__TASK DESCRIPTION__
Skip the pictures and repeat each line of the data exactly.

= = = = = = =

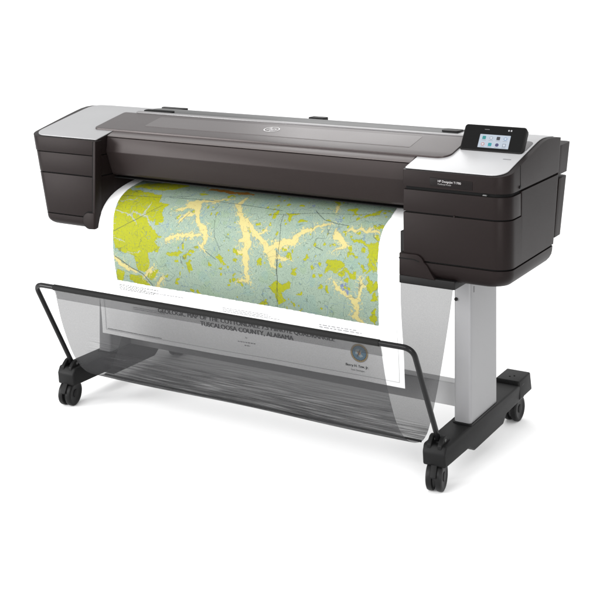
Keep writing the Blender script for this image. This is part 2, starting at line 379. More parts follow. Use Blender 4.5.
# --- basket: bent rod, fabric sling, sleeve
rod = fillet([(-.686,-.022,.147),(-.690,-.204,.459),(.688,-.204,.459),(.685,-.022,.147)], .035, 10)
fr = obj('basket_rod', tube(rod, .0082, 16), BARM, root)
SL = [(-.204,.4575),(-.192,.415),(-.172,.345),(-.142,.27),(-.105,.200),(-.060,.148),(-.012,.118),(.035,.103),(.065,.104),(.095,.125),(.135,.185),(.180,.275),(.222,.375),(.255,.465),(.278,.545),(.285,.585)]
def spline(pts, n):
    pts = np.array(pts, float); tt = np.linspace(0, len(pts)-1, n); i = np.clip(tt.astype(int), 0, len(pts)-2); f = (tt-i)[:,None]
    g = lambda k: pts[np.clip(k, 0, len(pts)-1)]
    a, b, c, d = g(i-1), g(i), g(i+1), g(i+2)
    return .5*(2*b+(c-a)*f+(2*a-5*b+4*c-d)*f**2+(3*b-a-3*c+d)*f**3)
def fabric(name, rough_dens, ramp, streak):
    m = bpy.data.materials.new(name); m.use_nodes = True; n = m.node_tree; n.nodes.clear()
    o = n.nodes.new('ShaderNodeOutputMaterial'); mix = n.nodes.new('ShaderNodeMixShader'); tr = n.nodes.new('ShaderNodeBsdfTransparent'); df = n.nodes.new('ShaderNodeBsdfDiffuse')
    df.inputs[0].default_value = (.035,.035,.036,1)
    at = n.nodes.new('ShaderNodeAttribute'); at.attribute_name = 'along'
    cr = n.nodes.new('ShaderNodeValToRGB'); cr.color_ramp.interpolation = 'LINEAR'
    els = cr.color_ramp.elements
    els[0].position, els[1].position = ramp[0][0], ramp[-1][0]
    els[0].color = (*[ramp[0][1]]*3,1); els[1].color = (*[ramp[-1][1]]*3,1)
    for p, v in ramp[1:-1]: q = els.new(p); q.color = (v,v,v,1)
    n.links.new(at.outputs['Fac'], cr.inputs[0])
    g = n.nodes.new('ShaderNodeTexCoord'); mp = n.nodes.new('ShaderNodeMapping'); mp.inputs['Scale'].default_value = (1.5, 55, 42)
    ns = n.nodes.new('ShaderNodeTexNoise'); ns.inputs['Scale'].default_value = 1.6; ns.inputs['Detail'].default_value = 6; ns.inputs['Distortion'].default_value = 2.4
    n.links.new(g.outputs['Object'], mp.inputs[0]); n.links.new(mp.outputs[0], ns.inputs['Vector'])
    # fine weave
    wv = n.nodes.new('ShaderNodeTexNoise'); wv.inputs['Scale'].default_value = 420; wv.inputs['Detail'].default_value = 1
    n.links.new(g.outputs['Object'], wv.inputs['Vector'])
    def math_(op, a, b):
        q = n.nodes.new('ShaderNodeMath'); q.operation = op
        for i, v in enumerate((a,b)):
            if isinstance(v, (int,float)): q.inputs[i].default_value = v
            else: n.links.new(v, q.inputs[i])
        return q.outputs[0]
    sg = n.nodes.new('ShaderNodeAttribute'); sg.attribute_name = 'streaky'
    s1 = math_('MULTIPLY', math_('MULTIPLY', math_('SUBTRACT', ns.outputs['Fac'], .5), streak), sg.outputs['Fac'])
    s2 = math_('MULTIPLY', math_('SUBTRACT', wv.outputs['Fac'], .5), .10)
    d = math_('ADD', math_('ADD', cr.outputs[0], s1), s2)
    q = n.nodes.new('ShaderNodeClamp'); n.links.new(d, q.inputs[0])
    n.links.new(q.outputs[0], mix.inputs[0]); n.links.new(tr.outputs[0], mix.inputs[1]); n.links.new(df.outputs[0], mix.inputs[2]); n.links.new(mix.outputs[0], o.inputs[0])
    return m
def ribbon(name, pts, xl, xr, m, parent, nx=60, d=0.):
    n = len(pts); V = []; F = []; al = []; st = []
    sarc = np.concatenate([[0], np.cumsum(np.linalg.norm(np.diff(pts,axis=0),axis=1))])/SLEN_
    tan = np.gradient(pts, axis=0); nor = np.stack([tan[:,1], -tan[:,0]], 1); nor /= np.linalg.norm(nor,axis=1)[:,None]
    for j in range(n):
        t = sarc[j]; a = np.interp(t, *xl); b = np.interp(t, *xr)
        for i in range(nx+1):
            k = i/nx; x = a+(b-a)*k
            sag = .004*math.sin(k*9.4)*math.sin(min(1,t)*math.pi)
            y, z = pts[j]+nor[j]*(sag*.5+d)
            V.append((x,y,z)); al.append(t); st.append(float(np.interp(t,[.15,.23,.47,.53],[0,1,1,0])*np.interp(x,[-.53,-.40],[0,1])))
    for j in range(n-1):
        for i in range(nx): F.append((j*(nx+1)+i, j*(nx+1)+i+1, (j+1)*(nx+1)+i+1, (j+1)*(nx+1)+i))
    me = bpy.data.meshes.new(name); me.from_pydata(V, [], F); me.materials.append(m); me.shade_smooth()
    for nm, q in (('along',al),('streaky',st)):
        A = me.attributes.new(nm, 'FLOAT', 'POINT'); A.data.foreach_set('value', q)
    return link(name, me, parent)
SP = spline(SL, 140)
SLEN_ = np.linalg.norm(np.diff(SP,axis=0),axis=1).sum()
XL = ([0,.02,.3,.5,1],[-.612,-.606,-.600,-.600,-.604]); XR = ([0,.3,.5,.75,1],[.588,.594,.604,.608,.612])
FAB = fabric('black mesh fabric', 0, [(0,.70),(.22,.70),(.30,.70),(.40,.72),(.50,.72),(.53,.68),(.62,.645),(1,.635)], 1.9)
sl = ribbon('basket_mesh', SP, XL, XR, FAB, root)
hem = SP[(SP[:,1] > .414) & (SP[:,0] < 0)]
ribbon('hem', hem, XL, XR, fabric('doubled hem fabric', 0, [(0,.52),(1,.52)], .3), sl, 60, -.004)
obj('sleeve', tube([(x,-.204,.459) for x in np.linspace(-.607,.585,30)], .0096, 16), mat('sleeve fabric', (.006,.006,.006), .7, 0, .15, .2, 500, .15), sl)
fold = [(np.interp(t,*XL)*0+x, *(SP[np.argmin(SP[:,1])]-np.array([0,.001]))) for t, x in [(.45,x) for x in np.linspace(-.598,.600,30)]]
obj('bottom_seam', tube(fold, .0035, 8), mat('seam fabric', (.012,.012,.012), .8, 0, .2), sl)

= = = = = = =

__SOLUTION TO THE EXERCISE__
Keep writing the Blender script for this image. This is part 2, starting at line 379. More parts follow. Use Blender 4.5.
# --- basket: bent rod, fabric sling, sleeve
rod = fillet([(-.686,-.022,.147),(-.690,-.204,.459),(.688,-.204,.459),(.685,-.022,.147)], .035, 10)
fr = obj('basket_rod', tube(rod, .0082, 16), BARM, root)
SL = [(-.204,.4575),(-.192,.415),(-.172,.345),(-.142,.27),(-.105,.200),(-.060,.148),(-.012,.118),(.035,.103),(.065,.104),(.095,.125),(.135,.185),(.180,.275),(.222,.375),(.255,.465),(.278,.545),(.285,.585)]
def spline(pts, n):
    pts = np.array(pts, float); tt = np.linspace(0, len(pts)-1, n); i = np.clip(tt.astype(int), 0, len(pts)-2); f = (tt-i)[:,None]
    g = lambda k: pts[np.clip(k, 0, len(pts)-1)]
    a, b, c, d = g(i-1), g(i), g(i+1), g(i+2)
    return .5*(2*b+(c-a)*f+(2*a-5*b+4*c-d)*f**2+(3*b-a-3*c+d)*f**3)
def fabric(name, rough_dens, ramp, streak):
    m = bpy.data.materials.new(name); m.use_nodes = True; n = m.node_tree; n.nodes.clear()
    o = n.nodes.new('ShaderNodeOutputMaterial'); mix = n.nodes.new('ShaderNodeMixShader'); tr = n.nodes.new('ShaderNodeBsdfTransparent'); df = n.nodes.new('ShaderNodeBsdfDiffuse')
    df.inputs[0].default_value = (.035,.035,.036,1)
    at = n.nodes.new('ShaderNodeAttribute'); at.attribute_name = 'along'
    cr = n.nodes.new('ShaderNodeValToRGB'); cr.color_ramp.interpolation = 'LINEAR'
    els = cr.color_ramp.elements
    els[0].position, els[1].position = ramp[0][0], ramp[-1][0]
    els[0].color = (*[ramp[0][1]]*3,1); els[1].color = (*[ramp[-1][1]]*3,1)
    for p, v in ramp[1:-1]: q = els.new(p); q.color = (v,v,v,1)
    n.links.new(at.outputs['Fac'], cr.inputs[0])
    g = n.nodes.new('ShaderNodeTexCoord'); mp = n.nodes.new('ShaderNodeMapping'); mp.inputs['Scale'].default_value = (1.5, 55, 42)
    ns = n.nodes.new('ShaderNodeTexNoise'); ns.inputs['Scale'].default_value = 1.6; ns.inputs['Detail'].default_value = 6; ns.inputs['Distortion'].default_value = 2.4
    n.links.new(g.outputs['Object'], mp.inputs[0]); n.links.new(mp.outputs[0], ns.inputs['Vector'])
    # fine weave
    wv = n.nodes.new('ShaderNodeTexNoise'); wv.inputs['Scale'].default_value = 420; wv.inputs['Detail'].default_value = 1
    n.links.new(g.outputs['Object'], wv.inputs['Vector'])
    def math_(op, a, b):
        q = n.nodes.new('ShaderNodeMath'); q.operation = op
        for i, v in enumerate((a,b)):
            if isinstance(v, (int,float)): q.inputs[i].default_value = v
            else: n.links.new(v, q.inputs[i])
        return q.outputs[0]
    sg = n.nodes.new('ShaderNodeAttribute'); sg.attribute_name = 'streaky'
    s1 = math_('MULTIPLY', math_('MULTIPLY', math_('SUBTRACT', ns.outputs['Fac'], .5), streak), sg.outputs['Fac'])
    s2 = math_('MULTIPLY', math_('SUBTRACT', wv.outputs['Fac'], .5), .10)
    d = math_('ADD', math_('ADD', cr.outputs[0], s1), s2)
    q = n.nodes.new('ShaderNodeClamp'); n.links.new(d, q.inputs[0])
    n.links.new(q.outputs[0], mix.inputs[0]); n.links.new(tr.outputs[0], mix.inputs[1]); n.links.new(df.outputs[0], mix.inputs[2]); n.links.new(mix.outputs[0], o.inputs[0])
    return m
def ribbon(name, pts, xl, xr, m, parent, nx=60, d=0.):
    n = len(pts); V = []; F = []; al = []; st = []
    sarc = np.concatenate([[0], np.cumsum(np.linalg.norm(np.diff(pts,axis=0),axis=1))])/SLEN_
    tan = np.gradient(pts, axis=0); nor = np.stack([tan[:,1], -tan[:,0]], 1); nor /= np.linalg.norm(nor,axis=1)[:,None]
    for j in range(n):
        t = sarc[j]; a = np.interp(t, *xl); b = np.interp(t, *xr)
        for i in range(nx+1):
            k = i/nx; x = a+(b-a)*k
            sag = .004*math.sin(k*9.4)*math.sin(min(1,t)*math.pi)
            y, z = pts[j]+nor[j]*(sag*.5+d)
            V.append((x,y,z)); al.append(t); st.append(float(np.interp(t,[.15,.23,.47,.53],[0,1,1,0])*np.interp(x,[-.53,-.40],[0,1])))
    for j in range(n-1):
        for i in range(nx): F.append((j*(nx+1)+i, j*(nx+1)+i+1, (j+1)*(nx+1)+i+1, (j+1)*(nx+1)+i))
    me = bpy.data.meshes.new(name); me.from_pydata(V, [], F); me.materials.append(m); me.shade_smooth()
    for nm, q in (('along',al),('streaky',st)):
        A = me.attributes.new(nm, 'FLOAT', 'POINT'); A.data.foreach_set('value', q)
    return link(name, me, parent)
SP = spline(SL, 140)
SLEN_ = np.linalg.norm(np.diff(SP,axis=0),axis=1).sum()
XL = ([0,.02,.3,.5,1],[-.612,-.606,-.600,-.600,-.604]); XR = ([0,.3,.5,.75,1],[.588,.594,.604,.608,.612])
FAB = fabric('black mesh fabric', 0, [(0,.70),(.22,.70),(.30,.70),(.40,.72),(.50,.72),(.53,.68),(.62,.645),(1,.635)], 1.9)
sl = ribbon('basket_mesh', SP, XL, XR, FAB, root)
hem = SP[(SP[:,1] > .414) & (SP[:,0] < 0)]
ribbon('hem', hem, XL, XR, fabric('doubled hem fabric', 0, [(0,.52),(1,.52)], .3), sl, 60, -.004)
obj('sleeve', tube([(x,-.204,.459) for x in np.linspace(-.607,.585,30)], .0096, 16), mat('sleeve fabric', (.006,.006,.006), .7, 0, .15, .2, 500, .15), sl)
fold = [(np.interp(t,*XL)*0+x, *(SP[np.argmin(SP[:,1])]-np.array([0,.001]))) for t, x in [(.45,x) for x in np.linspace(-.598,.600,30)]]
obj('bottom_seam', tube(fold, .0035, 8), mat('seam fabric', (.012,.012,.012), .8, 0, .2), sl)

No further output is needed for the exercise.